>>>

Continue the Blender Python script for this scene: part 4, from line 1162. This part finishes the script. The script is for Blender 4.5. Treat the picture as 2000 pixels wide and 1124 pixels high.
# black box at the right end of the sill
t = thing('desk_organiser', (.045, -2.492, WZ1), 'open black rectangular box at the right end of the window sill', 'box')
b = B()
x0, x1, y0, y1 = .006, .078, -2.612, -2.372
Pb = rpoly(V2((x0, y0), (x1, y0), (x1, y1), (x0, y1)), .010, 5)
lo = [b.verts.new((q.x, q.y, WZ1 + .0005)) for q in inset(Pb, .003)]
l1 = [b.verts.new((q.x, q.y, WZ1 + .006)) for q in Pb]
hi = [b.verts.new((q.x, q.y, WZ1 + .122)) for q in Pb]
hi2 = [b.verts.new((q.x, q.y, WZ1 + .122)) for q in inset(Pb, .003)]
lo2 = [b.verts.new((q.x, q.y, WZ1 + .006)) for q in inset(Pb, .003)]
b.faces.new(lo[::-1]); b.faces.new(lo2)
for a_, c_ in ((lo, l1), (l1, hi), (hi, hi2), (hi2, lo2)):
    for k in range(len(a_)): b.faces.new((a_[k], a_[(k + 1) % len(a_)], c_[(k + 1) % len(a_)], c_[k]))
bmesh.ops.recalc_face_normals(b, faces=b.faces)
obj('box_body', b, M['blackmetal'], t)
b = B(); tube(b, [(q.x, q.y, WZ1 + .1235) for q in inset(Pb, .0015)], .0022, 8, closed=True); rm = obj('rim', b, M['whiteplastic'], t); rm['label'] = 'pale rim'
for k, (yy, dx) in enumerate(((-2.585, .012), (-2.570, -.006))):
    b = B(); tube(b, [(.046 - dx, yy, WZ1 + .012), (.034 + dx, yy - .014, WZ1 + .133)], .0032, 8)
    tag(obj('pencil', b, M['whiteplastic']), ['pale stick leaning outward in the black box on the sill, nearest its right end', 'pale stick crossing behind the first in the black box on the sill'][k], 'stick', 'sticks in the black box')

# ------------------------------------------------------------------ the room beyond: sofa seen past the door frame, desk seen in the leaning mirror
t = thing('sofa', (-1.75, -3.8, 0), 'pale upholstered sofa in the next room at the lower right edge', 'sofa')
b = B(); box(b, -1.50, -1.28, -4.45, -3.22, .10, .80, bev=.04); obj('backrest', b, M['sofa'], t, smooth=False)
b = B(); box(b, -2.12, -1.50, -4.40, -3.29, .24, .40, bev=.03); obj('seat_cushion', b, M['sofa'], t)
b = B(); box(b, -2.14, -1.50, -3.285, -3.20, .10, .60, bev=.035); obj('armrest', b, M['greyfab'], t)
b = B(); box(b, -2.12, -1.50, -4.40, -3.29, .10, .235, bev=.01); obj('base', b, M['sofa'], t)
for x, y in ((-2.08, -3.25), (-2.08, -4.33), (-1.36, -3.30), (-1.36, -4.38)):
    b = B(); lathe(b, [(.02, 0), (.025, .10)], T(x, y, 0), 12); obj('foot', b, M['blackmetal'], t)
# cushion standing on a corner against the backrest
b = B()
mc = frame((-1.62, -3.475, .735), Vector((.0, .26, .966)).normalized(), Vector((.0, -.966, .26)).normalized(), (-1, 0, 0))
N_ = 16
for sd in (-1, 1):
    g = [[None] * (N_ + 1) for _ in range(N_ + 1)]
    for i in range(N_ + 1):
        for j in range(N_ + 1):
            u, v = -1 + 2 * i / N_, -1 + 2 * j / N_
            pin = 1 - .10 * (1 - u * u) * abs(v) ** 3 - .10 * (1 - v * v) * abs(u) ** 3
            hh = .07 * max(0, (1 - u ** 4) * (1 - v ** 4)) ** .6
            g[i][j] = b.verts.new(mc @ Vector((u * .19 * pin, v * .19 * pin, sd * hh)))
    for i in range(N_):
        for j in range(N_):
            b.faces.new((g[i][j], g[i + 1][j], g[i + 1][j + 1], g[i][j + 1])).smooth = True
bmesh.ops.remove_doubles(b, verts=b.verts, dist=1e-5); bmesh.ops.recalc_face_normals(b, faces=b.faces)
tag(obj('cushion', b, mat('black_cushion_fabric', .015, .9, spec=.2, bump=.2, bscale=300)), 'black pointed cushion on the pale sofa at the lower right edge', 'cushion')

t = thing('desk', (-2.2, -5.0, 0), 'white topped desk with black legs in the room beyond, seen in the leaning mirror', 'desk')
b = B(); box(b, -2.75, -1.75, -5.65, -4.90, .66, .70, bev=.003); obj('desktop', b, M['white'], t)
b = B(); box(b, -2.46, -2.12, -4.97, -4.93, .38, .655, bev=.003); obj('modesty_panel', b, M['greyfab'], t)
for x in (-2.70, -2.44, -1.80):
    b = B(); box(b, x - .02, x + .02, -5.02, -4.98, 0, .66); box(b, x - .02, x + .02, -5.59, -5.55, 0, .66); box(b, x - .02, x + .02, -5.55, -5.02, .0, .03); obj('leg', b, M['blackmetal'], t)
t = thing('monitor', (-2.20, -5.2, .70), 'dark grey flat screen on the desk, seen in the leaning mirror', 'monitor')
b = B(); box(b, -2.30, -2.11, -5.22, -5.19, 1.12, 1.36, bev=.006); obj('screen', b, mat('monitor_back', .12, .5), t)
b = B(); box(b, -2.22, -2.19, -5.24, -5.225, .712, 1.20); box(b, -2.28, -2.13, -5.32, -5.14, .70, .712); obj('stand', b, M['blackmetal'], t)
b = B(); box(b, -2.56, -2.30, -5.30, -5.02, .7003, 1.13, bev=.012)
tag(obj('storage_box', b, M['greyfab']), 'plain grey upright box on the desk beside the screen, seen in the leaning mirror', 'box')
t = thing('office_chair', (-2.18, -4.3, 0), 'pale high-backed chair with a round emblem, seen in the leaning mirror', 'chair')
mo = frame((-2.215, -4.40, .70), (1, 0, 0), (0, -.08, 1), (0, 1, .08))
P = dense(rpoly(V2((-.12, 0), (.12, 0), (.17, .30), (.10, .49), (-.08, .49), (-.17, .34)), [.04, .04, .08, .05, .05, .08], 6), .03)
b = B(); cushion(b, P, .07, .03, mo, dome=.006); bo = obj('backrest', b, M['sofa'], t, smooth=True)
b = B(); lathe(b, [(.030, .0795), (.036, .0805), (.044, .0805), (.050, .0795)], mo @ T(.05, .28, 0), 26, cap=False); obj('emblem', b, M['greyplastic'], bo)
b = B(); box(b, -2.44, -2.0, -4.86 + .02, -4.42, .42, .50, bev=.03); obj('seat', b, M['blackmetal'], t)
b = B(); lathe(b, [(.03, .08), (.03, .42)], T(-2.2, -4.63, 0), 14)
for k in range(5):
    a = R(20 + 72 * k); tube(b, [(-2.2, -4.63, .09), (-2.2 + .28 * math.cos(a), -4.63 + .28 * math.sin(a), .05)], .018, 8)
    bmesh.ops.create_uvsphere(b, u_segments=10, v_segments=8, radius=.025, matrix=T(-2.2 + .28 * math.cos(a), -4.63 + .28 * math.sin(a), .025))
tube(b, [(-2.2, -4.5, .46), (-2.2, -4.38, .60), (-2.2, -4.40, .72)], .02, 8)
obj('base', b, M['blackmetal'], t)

<<<

### [Exercise]
Repeat the data in its entirety, character for character.

### [Expected output]
Continue the Blender Python script for this scene: part 4, from line 1162. This part finishes the script. The script is for Blender 4.5. Treat the picture as 2000 pixels wide and 1124 pixels high.
# black box at the right end of the sill
t = thing('desk_organiser', (.045, -2.492, WZ1), 'open black rectangular box at the right end of the window sill', 'box')
b = B()
x0, x1, y0, y1 = .006, .078, -2.612, -2.372
Pb = rpoly(V2((x0, y0), (x1, y0), (x1, y1), (x0, y1)), .010, 5)
lo = [b.verts.new((q.x, q.y, WZ1 + .0005)) for q in inset(Pb, .003)]
l1 = [b.verts.new((q.x, q.y, WZ1 + .006)) for q in Pb]
hi = [b.verts.new((q.x, q.y, WZ1 + .122)) for q in Pb]
hi2 = [b.verts.new((q.x, q.y, WZ1 + .122)) for q in inset(Pb, .003)]
lo2 = [b.verts.new((q.x, q.y, WZ1 + .006)) for q in inset(Pb, .003)]
b.faces.new(lo[::-1]); b.faces.new(lo2)
for a_, c_ in ((lo, l1), (l1, hi), (hi, hi2), (hi2, lo2)):
    for k in range(len(a_)): b.faces.new((a_[k], a_[(k + 1) % len(a_)], c_[(k + 1) % len(a_)], c_[k]))
bmesh.ops.recalc_face_normals(b, faces=b.faces)
obj('box_body', b, M['blackmetal'], t)
b = B(); tube(b, [(q.x, q.y, WZ1 + .1235) for q in inset(Pb, .0015)], .0022, 8, closed=True); rm = obj('rim', b, M['whiteplastic'], t); rm['label'] = 'pale rim'
for k, (yy, dx) in enumerate(((-2.585, .012), (-2.570, -.006))):
    b = B(); tube(b, [(.046 - dx, yy, WZ1 + .012), (.034 + dx, yy - .014, WZ1 + .133)], .0032, 8)
    tag(obj('pencil', b, M['whiteplastic']), ['pale stick leaning outward in the black box on the sill, nearest its right end', 'pale stick crossing behind the first in the black box on the sill'][k], 'stick', 'sticks in the black box')

# ------------------------------------------------------------------ the room beyond: sofa seen past the door frame, desk seen in the leaning mirror
t = thing('sofa', (-1.75, -3.8, 0), 'pale upholstered sofa in the next room at the lower right edge', 'sofa')
b = B(); box(b, -1.50, -1.28, -4.45, -3.22, .10, .80, bev=.04); obj('backrest', b, M['sofa'], t, smooth=False)
b = B(); box(b, -2.12, -1.50, -4.40, -3.29, .24, .40, bev=.03); obj('seat_cushion', b, M['sofa'], t)
b = B(); box(b, -2.14, -1.50, -3.285, -3.20, .10, .60, bev=.035); obj('armrest', b, M['greyfab'], t)
b = B(); box(b, -2.12, -1.50, -4.40, -3.29, .10, .235, bev=.01); obj('base', b, M['sofa'], t)
for x, y in ((-2.08, -3.25), (-2.08, -4.33), (-1.36, -3.30), (-1.36, -4.38)):
    b = B(); lathe(b, [(.02, 0), (.025, .10)], T(x, y, 0), 12); obj('foot', b, M['blackmetal'], t)
# cushion standing on a corner against the backrest
b = B()
mc = frame((-1.62, -3.475, .735), Vector((.0, .26, .966)).normalized(), Vector((.0, -.966, .26)).normalized(), (-1, 0, 0))
N_ = 16
for sd in (-1, 1):
    g = [[None] * (N_ + 1) for _ in range(N_ + 1)]
    for i in range(N_ + 1):
        for j in range(N_ + 1):
            u, v = -1 + 2 * i / N_, -1 + 2 * j / N_
            pin = 1 - .10 * (1 - u * u) * abs(v) ** 3 - .10 * (1 - v * v) * abs(u) ** 3
            hh = .07 * max(0, (1 - u ** 4) * (1 - v ** 4)) ** .6
            g[i][j] = b.verts.new(mc @ Vector((u * .19 * pin, v * .19 * pin, sd * hh)))
    for i in range(N_):
        for j in range(N_):
            b.faces.new((g[i][j], g[i + 1][j], g[i + 1][j + 1], g[i][j + 1])).smooth = True
bmesh.ops.remove_doubles(b, verts=b.verts, dist=1e-5); bmesh.ops.recalc_face_normals(b, faces=b.faces)
tag(obj('cushion', b, mat('black_cushion_fabric', .015, .9, spec=.2, bump=.2, bscale=300)), 'black pointed cushion on the pale sofa at the lower right edge', 'cushion')

t = thing('desk', (-2.2, -5.0, 0), 'white topped desk with black legs in the room beyond, seen in the leaning mirror', 'desk')
b = B(); box(b, -2.75, -1.75, -5.65, -4.90, .66, .70, bev=.003); obj('desktop', b, M['white'], t)
b = B(); box(b, -2.46, -2.12, -4.97, -4.93, .38, .655, bev=.003); obj('modesty_panel', b, M['greyfab'], t)
for x in (-2.70, -2.44, -1.80):
    b = B(); box(b, x - .02, x + .02, -5.02, -4.98, 0, .66); box(b, x - .02, x + .02, -5.59, -5.55, 0, .66); box(b, x - .02, x + .02, -5.55, -5.02, .0, .03); obj('leg', b, M['blackmetal'], t)
t = thing('monitor', (-2.20, -5.2, .70), 'dark grey flat screen on the desk, seen in the leaning mirror', 'monitor')
b = B(); box(b, -2.30, -2.11, -5.22, -5.19, 1.12, 1.36, bev=.006); obj('screen', b, mat('monitor_back', .12, .5), t)
b = B(); box(b, -2.22, -2.19, -5.24, -5.225, .712, 1.20); box(b, -2.28, -2.13, -5.32, -5.14, .70, .712); obj('stand', b, M['blackmetal'], t)
b = B(); box(b, -2.56, -2.30, -5.30, -5.02, .7003, 1.13, bev=.012)
tag(obj('storage_box', b, M['greyfab']), 'plain grey upright box on the desk beside the screen, seen in the leaning mirror', 'box')
t = thing('office_chair', (-2.18, -4.3, 0), 'pale high-backed chair with a round emblem, seen in the leaning mirror', 'chair')
mo = frame((-2.215, -4.40, .70), (1, 0, 0), (0, -.08, 1), (0, 1, .08))
P = dense(rpoly(V2((-.12, 0), (.12, 0), (.17, .30), (.10, .49), (-.08, .49), (-.17, .34)), [.04, .04, .08, .05, .05, .08], 6), .03)
b = B(); cushion(b, P, .07, .03, mo, dome=.006); bo = obj('backrest', b, M['sofa'], t, smooth=True)
b = B(); lathe(b, [(.030, .0795), (.036, .0805), (.044, .0805), (.050, .0795)], mo @ T(.05, .28, 0), 26, cap=False); obj('emblem', b, M['greyplastic'], bo)
b = B(); box(b, -2.44, -2.0, -4.86 + .02, -4.42, .42, .50, bev=.03); obj('seat', b, M['blackmetal'], t)
b = B(); lathe(b, [(.03, .08), (.03, .42)], T(-2.2, -4.63, 0), 14)
for k in range(5):
    a = R(20 + 72 * k); tube(b, [(-2.2, -4.63, .09), (-2.2 + .28 * math.cos(a), -4.63 + .28 * math.sin(a), .05)], .018, 8)
    bmesh.ops.create_uvsphere(b, u_segments=10, v_segments=8, radius=.025, matrix=T(-2.2 + .28 * math.cos(a), -4.63 + .28 * math.sin(a), .025))
tube(b, [(-2.2, -4.5, .46), (-2.2, -4.38, .60), (-2.2, -4.40, .72)], .02, 8)
obj('base', b, M['blackmetal'], t)